Dismissal is not automatic for employees who are absent from work as a result of being remanded in custody. In these cases, advice should be sought from a HR Advisor.
13. Appeals
- If the employee thinks the penalty is unfair or unreasonable in the circumstances.
- New evidence comes to light which could have affected the outcome of the disciplinary hearing.
- Failure to follow procedures.
• The appeal should be made in writing wherever possible, to the Assistant Chief Executive (PM) within 14 calendar days of receipt of the disciplinary or dismissal letter. The letter should outline the detailed reasons for appeal and will be acknowledged within 14 calendar days. Employees who need advice when submitting an appeal should contact a HR Advisor or their Trade Union representative.

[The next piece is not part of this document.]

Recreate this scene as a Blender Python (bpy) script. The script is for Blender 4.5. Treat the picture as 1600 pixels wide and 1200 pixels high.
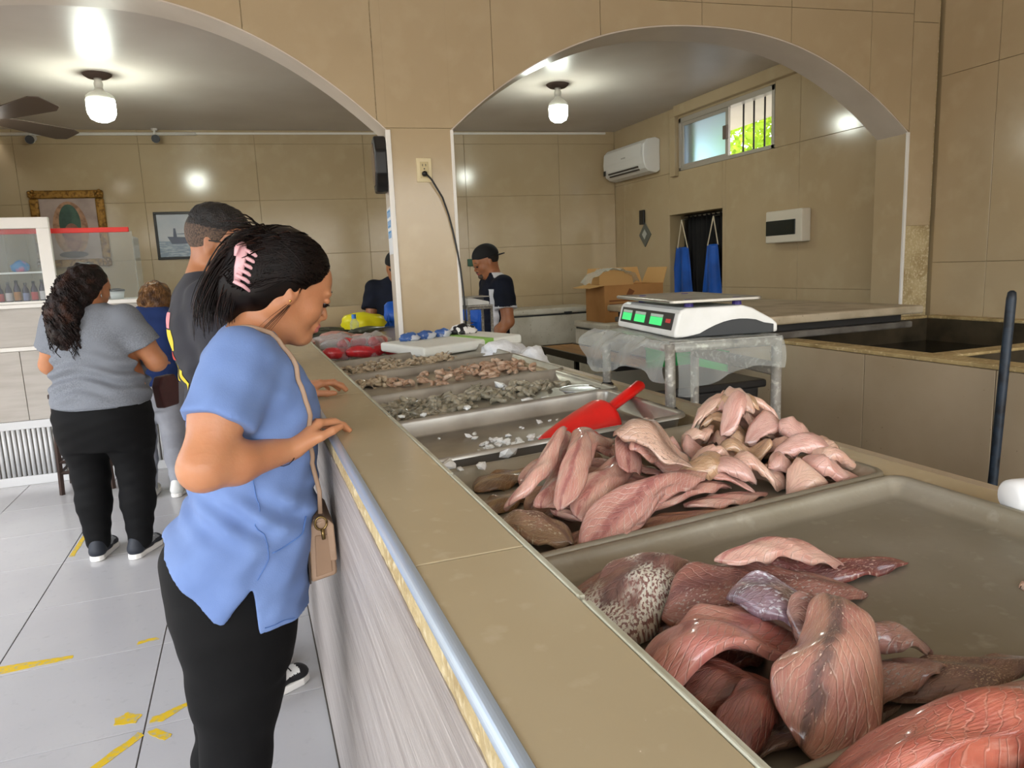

• The Assistant Chief Executive (PM) will convene an appeals panel to consider the appeal. For disciplinary sanctions that fall short of dismissal the appeals panel will comprise of two Directors (or their nominated Head of Service) and a member of the Executive Board. The Appeal Hearing should be held at a reasonable time and place. This should take place as soon as possible and the employee should take all reasonable steps to attend.
• The Staff Appeal Panel (which is made up of Councillors advised by a HR Advisor and Legal Services as appropriate) hears all disciplinary dismissal appeals.
• The Appeal Hearing and decision is final and there is no further right of appeal within the Council.
14. Keeping Records
• Written records must be kept throughout the disciplinary process, including:
- The complaint against the employee.
- The employee’s defence.
- Findings made and actions taken.
- The reasons for actions taken.
- Whether an appeal was lodged.
- The outcome of the appeal.
- Any grievances raised during the disciplinary procedure, and
- Subsequent developments.
- A copy of all correspondence relating to the disciplinary investigation, hearing and appeal process.
- Copies of notes of any formal meetings.
• Records should be retained on the employee’s personal file.
• Records should be treated as confidential and kept in accordance with the Data Protection Act 2018.
• If an employee is represented by a Trade Union official or work colleague, copies of disciplinary meeting notices, meeting notes, response letter, etc will be sent to that person, unless the employee advises otherwise, in writing.
Training and Support
• All Officers and Councillors involved in the disciplinary process must receive appropriate support and/or training. Contact the Occupational Development Team for further information.
15. Monitoring This Policy & Procedure
• The application of this policy and procedure will be monitored by PM. All departments must ensure that they advise PM HR team of all formal and informal disciplinary action taken.
16. Equalities
All employees are required to adopt a positive, open and fair approach and ensure the Authority’s Equality and Diversity Policy is adhered to and applied consistently to all irrespective of race, colour, nationality, ethnic or national origins, disability, religion and belief or non-belief, age, sex, gender reassignment, gender identity and gender expression, sexual orientation, pregnancy or maternity, marital or civil partnership status.
In addition, the Welsh Language Standards ask us to ‘ensure that the Welsh language is treated no less favourably than the English language’ and this principle should be adopted in the application of this Guidance.
If you have any equality and diversity concerns in relation to the application of this policy and procedure, please contact a member of the HR Team who will, if necessary, ensure the policy/procedure is reviewed accordingly.